Esilarante e dolcissima, poi, la sequenza cantata del parto: “respira e spingi” è il refrain musicale intonato dalle infermiere/coriste, destinato a poter diventare un tormentone pop, partitura su cui Annette nasce; nella penombra guardiano la neonata, palesemente un bambolotto dal cuoricino elettrico vibrante, di cui Carax sceglie di mostrare l’artificio anche nell’evidenza delle giunture delle articolazioni, così come nell’incarnato, quasi ligneo. Carax mette in scena una bambina artificiale, ma animata e quindi viva: impattante, inquietante, simbolica.
Il film così conferma continuamente di giocare tra toni lievi e drammatici, come d’altronde si confà al sentimento dell’amore, che racconta nella luce e nel buio del sentire umano: esemplificativa la sequenza della (fatale) danza in mezzo al mare in burrasca, in cui Henry canta espressamente ad Anne “danziamo nella tempesta”, scena che dà il via al profilo thriller del film e anche all’incanto (del canto), al miracolo, al fenomeno… Annette, creatura che si rivela nel suo magico talento quanto nella sua personalità, capace di sostenere lo sguardo e il pensiero del papà, genitore di riferimento.

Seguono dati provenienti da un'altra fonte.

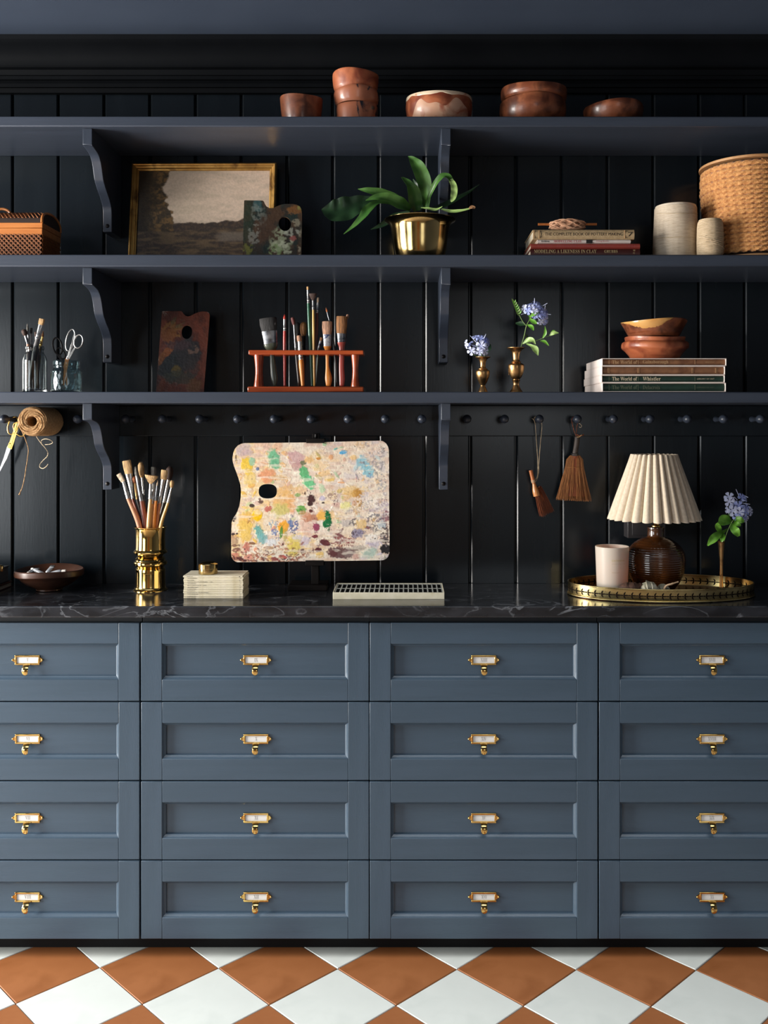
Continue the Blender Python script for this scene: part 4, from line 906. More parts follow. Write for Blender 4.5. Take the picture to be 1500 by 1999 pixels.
def paint_big(u, v):
    X = ((u/kb+cxp)-440)*4.4118; Y = ((byp-v/kb)-850)*4.4118
    C = np.tile(lin((236,222,202)), (len(u), 1))
    w = fbm(X/260, Y/60, 4); w2 = fbm(X/300+8, Y/90+3, 4); w3 = fbm(X/90+2, Y/26+5, 4)
    C = mixc(C, (232,200,180), sstep(0.46, 0.62, w)*0.6); C = mixc(C, (238,206,146), sstep(0.40, 0.60, w2)*0.85*sstep(1400, 600, X)); C = mixc(C, (226,208,190), sstep(0.5, 0.66, fbm(X/120, Y/120, 4))*0.6)
    C = mixc(C, (242,232,214), sstep(0.54, 0.68, w3)*0.6); C = mixc(C, (204,168,150), sstep(0.56, 0.66, fbm(X/70+20, Y/40, 4))*0.5); C = mixc(C, (206,196,200), sstep(0.54, 0.68, fbm(X/80+40, Y/50, 4))*sstep(600, 1200, X)*0.6)
    t = blobs(X, Y, C, BL)
    st = sstep(0.64, 0.72, fbm(X/150+60, Y/26+9, 4)); C = mixc(C, (240,228,210), st*0.5)
    return C, t*0.9 + 0.35*fbm(X/26, Y/20, 4) + st*0.3
o = thing('palette', (PX(606, YB_), 2.508, PZ(1097.5, 2.508)), 'large rectangular palette covered in colourful dried paint, held upright on a dark easel', 'palette', rot=(radians(-4), 0, 0))
fr, ed = plate(olm, [hole], 0.00122, 0.005, lambda u, v: paint_big(u, v)[0], lambda u, v: paint_big(u, v)[1]*0.0007)
fr.build('painted_face', M['oil_gloss'], o, smooth=70, fix=False); ed.build('board', M['board_edge'], o, smooth=30)
e = thing('table_easel', (PX(602, 2.53), 2.55, ZW), 'small dark wooden table easel behind the large colourful palette', 'easel')
tp = radians(4); bz = PZ(1097.5, 2.508); yof = lambda z: 2.508+(z-bz)*math.tan(tp)
zt_ = bz+237*kb*cos(tp)
x0, x1 = PX(597, 2.51), PX(633, 2.51)
mast = MB(); mast.obox(((x0+x1)/2, (yof(ZW+0.02)+yof(zt_+0.02))/2+0.0155, (ZW+0.015+zt_+0.02)/2), (0.010, 0, 0), (0, 0.006, 0), (0, (yof(zt_+0.02)-yof(ZW+0.015))/2, (zt_+0.02-ZW-0.015)/2)); mast.build('mast', M['easel'], e, bevel=0.0015)
MB().box(x0, x1, yof(bz)-0.0060, yof(bz)+0.024, bz-0.0085, bz-0.0006).box(x0, x1, yof(bz)-0.0060, yof(bz)-0.0034, bz-0.001, bz+0.0055).build('lower_ledge', M['easel'], e, bevel=0.0008)
MB().box(x0, x1, yof(zt_)-0.0075, yof(zt_)+0.024, zt_+0.0012, zt_+0.0062).box(x0, x1, yof(zt_)-0.0075, yof(zt_)-0.0040, zt_-0.0060, zt_+0.0020).build('upper_clip', M['easel'], e, bevel=0.0008)
MB().box(PX(565, 2.53), PX(640, 2.53), 2.500, 2.585, ZW, ZW+0.015).build('base_board', M['easel'], e, bevel=0.002)
MB().obox(((x0+x1)/2, 2.572, ZW+0.075), (0.006, 0, 0), (0, 0.004, 0.001), (0, -0.021, 0.072)).build('prop', M['easel'], e, bevel=0.001)
MB().lathe([(0.0001, 0.012), (0.004, 0.011), (0.0045, 0.004), (0.003, 0)], 12, ((x0+x1)/2, yof(zt_)+0.012, zt_+0.0065)).build('clip_screw', M['iron'], e)

# ---- brass pot with the fern
px0, Yp = 820, 2.475
o = root('brass_pot', px0, Yp, Z2, 'brass pot with a flared rim on the middle shelf, holding a green fern', 'pot')
c0 = (PX(px0, Yp), Yp, Z2)
pr = spline([(0.052,0),(0.060,0.006),(0.066,0.020),(0.0705,0.045),(0.0735,0.075),(0.0765,0.093),(0.083,0.103),(0.0925,0.1085),(0.0932,0.1100)], 4)
pr = [tuple(q) for q in pr]; pr = [(0.0003,0)]+pr+[(r-0.0025, z) for r, z in pr if z > 0.012][::-1]+[(0.0003,0.013)]
MB().lathe(pr, 64, c0).build('pot_body', M['brass'], o, smooth=40)
MB().lathe([(0.0003,0.079),(0.04,0.080),(0.0715,0.078)], 32, c0).build('soil', M['soil'], o)
fern = thing('fern', (c0[0], c0[1], Z2+0.08), 'green strap leaved fern spilling out of the brass pot on the middle shelf', 'plant')
def leaf(mb, pts, wid, fold=0.18, n=6, roll=0.0):
    """pts: list of (px, py, Y); wid: widths in px at each; a curved blade with a midrib fold and thickness"""
    A = [np.array(tuple(P(*p))+(w*p[2]/F,)) for p, w in zip(pts, wid)]
    S_ = spline(A, n); m = len(S_); cs_ = 7; ths = 0.0006; tops = []; bots = []
    prev = None
    for i, s in enumerate(S_):
        p = Vector(s[:3]); w = max(s[3], 0.0004)/2
        t = (Vector(S_[min(i+1, m-1)][:3])-Vector(S_[max(i-1, 0)][:3])).normalized()
        view = Vector((-p.x*0.35, -1, 0.25)); side = t.cross(view)
        if side.length < 1e-5: side = prev or Vector((1,0,0))
        side.normalize()
        if prev is not None and side.dot(prev) < 0: side = -side
        if prev is not None: side = (side*0.6+prev*0.4).normalized()
        prev = side; nn = side.cross(t).normalized()
        if nn.y > 0: nn = -nn
        side2 = side*cos(roll)+nn*sin(roll)
        for k in range(cs_):
            u = -1+2*k/(cs_-1); h = -fold*w*(1-abs(u))*1.0 + 0.12*w*u*u + 0.10*w*sin(i*0.9+u*2)*abs(u)
            tops.append(p+side2*(u*w)+nn*h); bots.append(p+side2*(u*w)+nn*(h-ths))
    b = mb.add(tops, []); c = mb.add(bots, [])
    for i in range(m-1):
        for k in range(cs_-1):
            a0 = b+i*cs_+k; mb.f.append((a0, a0+1, a0+cs_+1, a0+cs_)); a0 = c+i*cs_+k; mb.f.append((a0, a0+cs_, a0+cs_+1, a0+1))
    for i in range(m-1):
        for k in (0, cs_-1):
            a0 = b+i*cs_+k; d0_ = c+i*cs_+k; mb.f.append((a0, a0+cs_, d0_+cs_, d0_))
    return mb
def add_leaf(parent, pts, wid, m, name='leaf', fold=0.18, roll=0.0, n=6):
    return leaf(MB(), pts, wid, fold, n, roll).build(name, m, parent, smooth=80)
LV = [([(833,408,2.47),(831,385,2.455),(829,358,2.44),(819,330,2.43),(806,312,2.435),(797,305,2.44)], [9,20,27,27,15,1], 'leaf', 0.25, 0.1),
      ([(815,412,2.45),(812,396,2.44),(808,374,2.43),(799,358,2.425),(789,349,2.43),(784,346,2.43)], [14,28,27,16,8,1], 'leaf', 0.3, -0.3),
      ([(832,404,2.46),(838,384,2.44),(849,360,2.42),(862,344,2.41),(874,343,2.405),(882,352,2.40)], [5,8,12,14,13,10], 'leaf', 0.25, 0.35),
      ([(880,350,2.40),(886,362,2.40),(887,374,2.395),(885,386,2.39),(881,394,2.39)], [8,12,13,11,3], 'leaf_p', 0.1, 0.0),
      ([(846,408,2.50),(872,398,2.51),(896,385,2.515),(918,373,2.52),(936,360,2.52)], [8,11,9,5,1], 'leaf_d', 0.2, 0.0),
      ([(822,405,2.41),(838,407,2.40),(852,409,2.395),(864,403,2.39)], [2,6,6,1], 'leaf_p', 0.1, 0.3),
      ([(862,408,2.43),(880,412,2.40),(900,411,2.39),(918,407,2.385)], [4,8,6,3], 'leaf_p', 0.15, 0.2),
      ([(803,408,2.44),(785,398,2.42),(762,388,2.41),(738,384,2.405),(714,391,2.41)], [10,22,21,13,1], 'leaf', 0.35, 0.3),
      ([(798,404,2.48),(772,388,2.47),(748,378,2.46),(722,372,2.455),(699,369,2.46)], [8,17,17,12,1], 'leaf', 0.3, 0.4),
      ([(790,404,2.47),(745,392,2.45),(712,393,2.44),(690,402,2.43),(664,411,2.425),(643,411,2.425),(628,409,2.43)], [6,12,24,44,50,36,2], 'leaf_d', 0.22, 0.0),
      ([(792,406,2.44),(760,395,2.41),(736,395,2.395),(718,408,2.385),(706,424,2.385),(690,441,2.39),(671,457,2.395)], [6,8,11,19,14,8,1], 'leaf', 0.3, -0.2),
      ([(770,392,2.47),(738,388,2.455),(708,392,2.45),(690,390,2.45),(672,388,2.455)], [6,12,16,8,1], 'leaf_d', 0.3, 0.3),
      ([(820,408,2.49),(822,388,2.50),(812,366,2.505),(806,350,2.51)], [10,22,16,3], 'leaf_d', 0.3, 0.2),
      ([(800,414,2.52),(770,424,2.53),(748,438,2.535),(724,448,2.54)], [6,14,10,1], 'leaf_d', 0.3, 0.2)]
for pts, w, m, f_, r_ in LV: add_leaf(fern, pts, w, M[m], fold=f_, roll=r_)
tip = add_leaf(fern, [(916,407,2.385),(922,404,2.384),(928,406,2.384)], [3,7,4], M['dry_tip'], 'withered_tip', 0.1); tip['label'] = 'withered brown tip of a low right leaf'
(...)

Adam Driver dona una prova complessa, che centra in tutta la gamma delle differenti sfumature di tono, sin dalla sequenza iniziale in cui si esibisce in un assolo sul palco: ironico, mimico, flessuoso, canta e accenna passi di danza, un’ecletticità che conserva e conferma poi in tutto il film, rivelando una capacità plastica a tutto tondo.
Nella sale francesi il film è uscito sin dal debutto sulla Croisette, ieri 6 luglio, distribuito da UGC, mentre in quelle italiane sarà distribuito da I Wonder Pictures, in collaborazione con Koch Mediae Wise Pictures.